## Problem statement
Extract the complete listing and output it unchanged.

## Source excerpt
[start]
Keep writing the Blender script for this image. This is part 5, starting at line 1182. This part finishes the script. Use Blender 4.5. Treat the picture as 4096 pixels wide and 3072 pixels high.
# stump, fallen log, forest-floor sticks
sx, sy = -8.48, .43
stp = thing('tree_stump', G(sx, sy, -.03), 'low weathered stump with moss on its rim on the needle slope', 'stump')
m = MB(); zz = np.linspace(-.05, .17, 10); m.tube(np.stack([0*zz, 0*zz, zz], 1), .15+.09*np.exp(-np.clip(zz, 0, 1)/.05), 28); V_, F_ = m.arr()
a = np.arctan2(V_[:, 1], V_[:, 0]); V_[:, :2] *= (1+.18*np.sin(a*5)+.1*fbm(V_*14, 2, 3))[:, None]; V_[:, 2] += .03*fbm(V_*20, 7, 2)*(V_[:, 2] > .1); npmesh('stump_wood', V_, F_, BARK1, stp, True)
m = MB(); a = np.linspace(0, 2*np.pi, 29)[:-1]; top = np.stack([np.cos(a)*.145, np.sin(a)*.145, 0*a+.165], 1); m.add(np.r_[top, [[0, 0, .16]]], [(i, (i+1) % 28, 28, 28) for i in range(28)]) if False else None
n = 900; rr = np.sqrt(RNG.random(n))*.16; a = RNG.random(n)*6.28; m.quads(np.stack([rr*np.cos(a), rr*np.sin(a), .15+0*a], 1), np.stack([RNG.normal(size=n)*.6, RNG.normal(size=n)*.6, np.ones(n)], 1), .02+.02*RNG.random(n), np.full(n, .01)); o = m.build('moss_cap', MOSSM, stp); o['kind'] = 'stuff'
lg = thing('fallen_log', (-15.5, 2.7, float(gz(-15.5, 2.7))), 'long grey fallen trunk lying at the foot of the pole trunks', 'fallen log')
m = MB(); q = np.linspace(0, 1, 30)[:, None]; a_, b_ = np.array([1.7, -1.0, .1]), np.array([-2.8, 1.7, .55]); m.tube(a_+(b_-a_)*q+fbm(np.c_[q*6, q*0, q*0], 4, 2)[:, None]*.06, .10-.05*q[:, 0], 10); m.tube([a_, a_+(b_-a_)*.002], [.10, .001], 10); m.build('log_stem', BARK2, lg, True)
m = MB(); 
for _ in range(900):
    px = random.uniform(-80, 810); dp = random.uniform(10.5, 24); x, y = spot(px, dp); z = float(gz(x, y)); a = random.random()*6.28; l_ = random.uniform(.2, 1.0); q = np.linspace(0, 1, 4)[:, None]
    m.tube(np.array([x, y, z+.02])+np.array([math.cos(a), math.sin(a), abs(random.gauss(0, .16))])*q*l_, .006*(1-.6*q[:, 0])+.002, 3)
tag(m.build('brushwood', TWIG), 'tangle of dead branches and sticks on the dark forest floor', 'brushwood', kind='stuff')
[end]
## Final result
Keep writing the Blender script for this image. This is part 5, starting at line 1182. This part finishes the script. Use Blender 4.5. Treat the picture as 4096 pixels wide and 3072 pixels high.
# stump, fallen log, forest-floor sticks
sx, sy = -8.48, .43
stp = thing('tree_stump', G(sx, sy, -.03), 'low weathered stump with moss on its rim on the needle slope', 'stump')
m = MB(); zz = np.linspace(-.05, .17, 10); m.tube(np.stack([0*zz, 0*zz, zz], 1), .15+.09*np.exp(-np.clip(zz, 0, 1)/.05), 28); V_, F_ = m.arr()
a = np.arctan2(V_[:, 1], V_[:, 0]); V_[:, :2] *= (1+.18*np.sin(a*5)+.1*fbm(V_*14, 2, 3))[:, None]; V_[:, 2] += .03*fbm(V_*20, 7, 2)*(V_[:, 2] > .1); npmesh('stump_wood', V_, F_, BARK1, stp, True)
m = MB(); a = np.linspace(0, 2*np.pi, 29)[:-1]; top = np.stack([np.cos(a)*.145, np.sin(a)*.145, 0*a+.165], 1); m.add(np.r_[top, [[0, 0, .16]]], [(i, (i+1) % 28, 28, 28) for i in range(28)]) if False else None
n = 900; rr = np.sqrt(RNG.random(n))*.16; a = RNG.random(n)*6.28; m.quads(np.stack([rr*np.cos(a), rr*np.sin(a), .15+0*a], 1), np.stack([RNG.normal(size=n)*.6, RNG.normal(size=n)*.6, np.ones(n)], 1), .02+.02*RNG.random(n), np.full(n, .01)); o = m.build('moss_cap', MOSSM, stp); o['kind'] = 'stuff'
lg = thing('fallen_log', (-15.5, 2.7, float(gz(-15.5, 2.7))), 'long grey fallen trunk lying at the foot of the pole trunks', 'fallen log')
m = MB(); q = np.linspace(0, 1, 30)[:, None]; a_, b_ = np.array([1.7, -1.0, .1]), np.array([-2.8, 1.7, .55]); m.tube(a_+(b_-a_)*q+fbm(np.c_[q*6, q*0, q*0], 4, 2)[:, None]*.06, .10-.05*q[:, 0], 10); m.tube([a_, a_+(b_-a_)*.002], [.10, .001], 10); m.build('log_stem', BARK2, lg, True)
m = MB(); 
for _ in range(900):
    px = random.uniform(-80, 810); dp = random.uniform(10.5, 24); x, y = spot(px, dp); z = float(gz(x, y)); a = random.random()*6.28; l_ = random.uniform(.2, 1.0); q = np.linspace(0, 1, 4)[:, None]
    m.tube(np.array([x, y, z+.02])+np.array([math.cos(a), math.sin(a), abs(random.gauss(0, .16))])*q*l_, .006*(1-.6*q[:, 0])+.002, 3)
tag(m.build('brushwood', TWIG), 'tangle of dead branches and sticks on the dark forest floor', 'brushwood', kind='stuff')